Policy Dilemmas in India - The Impact of Changes in Agricultural Prices on Rural and Urban Poverty

Author: 
Sandra Polaski
Manoj Panda
A. Ganesh-Kumar
Scott McDonald
Sherman Robinson
Description: 
WP-2008-012
JEL codes: 
Abstract: 
Trade policy reforms which lead to changes in world prices of agricultural commodities or domestic policies aimed at affecting agricultural prices are often seen as causing a policy dilemma: a fall in agricultural prices benefits poor urban consumers but hurts poor rural producers, while a rise yields the converse. Poor countries have argued that they need to be able to use import protection and/or price support policies to protect themselves against volatility in world agricultural prices in order to dampen these effects. In this paper, we explore this dilemma in a CGE model of India that uses a new social accounting matrix (SAM) developed at the Indira Ghandi Institute of Development Research (IGIDR) in Mumbai. The SAM includes extensive disaggregation of agricultural activities, commodity markets, labor markets, and rural and urban households. This SAM includes 115 commodities, 48 labor types and 352 types of households, (classified by social group, income class, region, and urban/rural).

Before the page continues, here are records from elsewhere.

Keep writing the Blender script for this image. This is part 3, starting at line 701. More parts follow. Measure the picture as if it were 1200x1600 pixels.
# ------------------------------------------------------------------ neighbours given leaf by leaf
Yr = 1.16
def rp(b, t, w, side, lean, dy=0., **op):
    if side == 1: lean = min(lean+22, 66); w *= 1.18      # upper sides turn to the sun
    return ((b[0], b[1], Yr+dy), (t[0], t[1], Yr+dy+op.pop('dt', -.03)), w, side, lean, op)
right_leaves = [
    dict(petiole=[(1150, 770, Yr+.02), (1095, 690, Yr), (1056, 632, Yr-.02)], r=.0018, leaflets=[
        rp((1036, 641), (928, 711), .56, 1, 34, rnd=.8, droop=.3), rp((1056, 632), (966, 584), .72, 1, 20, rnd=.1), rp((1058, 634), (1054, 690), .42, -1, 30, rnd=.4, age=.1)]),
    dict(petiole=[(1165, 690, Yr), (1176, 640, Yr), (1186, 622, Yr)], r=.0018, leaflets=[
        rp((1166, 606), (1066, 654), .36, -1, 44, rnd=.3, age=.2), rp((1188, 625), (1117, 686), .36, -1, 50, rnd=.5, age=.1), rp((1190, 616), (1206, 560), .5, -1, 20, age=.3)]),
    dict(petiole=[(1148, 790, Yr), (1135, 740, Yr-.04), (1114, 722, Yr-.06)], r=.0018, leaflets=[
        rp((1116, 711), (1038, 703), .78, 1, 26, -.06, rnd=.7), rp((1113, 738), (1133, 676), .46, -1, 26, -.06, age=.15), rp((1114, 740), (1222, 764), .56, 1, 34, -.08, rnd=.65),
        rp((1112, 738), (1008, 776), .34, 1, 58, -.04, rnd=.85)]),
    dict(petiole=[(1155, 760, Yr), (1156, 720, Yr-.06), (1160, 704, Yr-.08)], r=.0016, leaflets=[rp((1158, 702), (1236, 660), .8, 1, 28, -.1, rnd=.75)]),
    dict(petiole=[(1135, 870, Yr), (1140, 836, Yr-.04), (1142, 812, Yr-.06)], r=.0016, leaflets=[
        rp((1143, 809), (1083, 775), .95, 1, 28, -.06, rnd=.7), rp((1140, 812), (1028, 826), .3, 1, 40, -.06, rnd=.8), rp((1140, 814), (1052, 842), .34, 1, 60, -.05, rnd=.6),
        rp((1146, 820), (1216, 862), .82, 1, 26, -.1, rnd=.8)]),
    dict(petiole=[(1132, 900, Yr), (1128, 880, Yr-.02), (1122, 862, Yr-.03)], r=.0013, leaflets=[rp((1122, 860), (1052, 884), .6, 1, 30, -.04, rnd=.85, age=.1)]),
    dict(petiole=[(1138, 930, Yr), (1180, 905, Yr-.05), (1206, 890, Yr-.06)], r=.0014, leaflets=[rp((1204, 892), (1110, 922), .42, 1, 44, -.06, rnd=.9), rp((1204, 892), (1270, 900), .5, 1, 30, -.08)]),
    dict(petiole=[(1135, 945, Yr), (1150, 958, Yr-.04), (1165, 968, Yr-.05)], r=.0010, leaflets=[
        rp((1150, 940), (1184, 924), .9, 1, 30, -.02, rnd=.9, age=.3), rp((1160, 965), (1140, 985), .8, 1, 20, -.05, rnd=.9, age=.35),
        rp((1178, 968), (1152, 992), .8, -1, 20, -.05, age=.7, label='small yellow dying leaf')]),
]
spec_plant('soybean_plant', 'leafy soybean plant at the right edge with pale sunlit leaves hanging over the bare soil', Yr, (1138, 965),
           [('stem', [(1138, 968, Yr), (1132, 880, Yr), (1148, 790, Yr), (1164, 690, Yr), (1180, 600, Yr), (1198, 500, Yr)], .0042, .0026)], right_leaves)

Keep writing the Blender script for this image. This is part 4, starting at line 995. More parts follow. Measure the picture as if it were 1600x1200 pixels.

The CGE model based on this SAM can be used to explore the linkages between changes in world prices of agriculture and the incomes of poor rural and urban households, capturing rural-urban linkages in both commodity and factor markets. The results indicate that the inclusion of linkages between rural and urban labor markets is necessary to fully explore, and potentially eliminate, the dilemma. A fall in agricultural prices hurts agricultural producers, lowers wages and/or employment of rural labor, and in some cases spills over into urban labor markets, depressing wages and incomes of poor urban households as well. In these cases both rural and urban poverty increases. The paper explores the strength of these commodity and factor market linkages, and the potential spillover effects of policies affecting agricultural prices.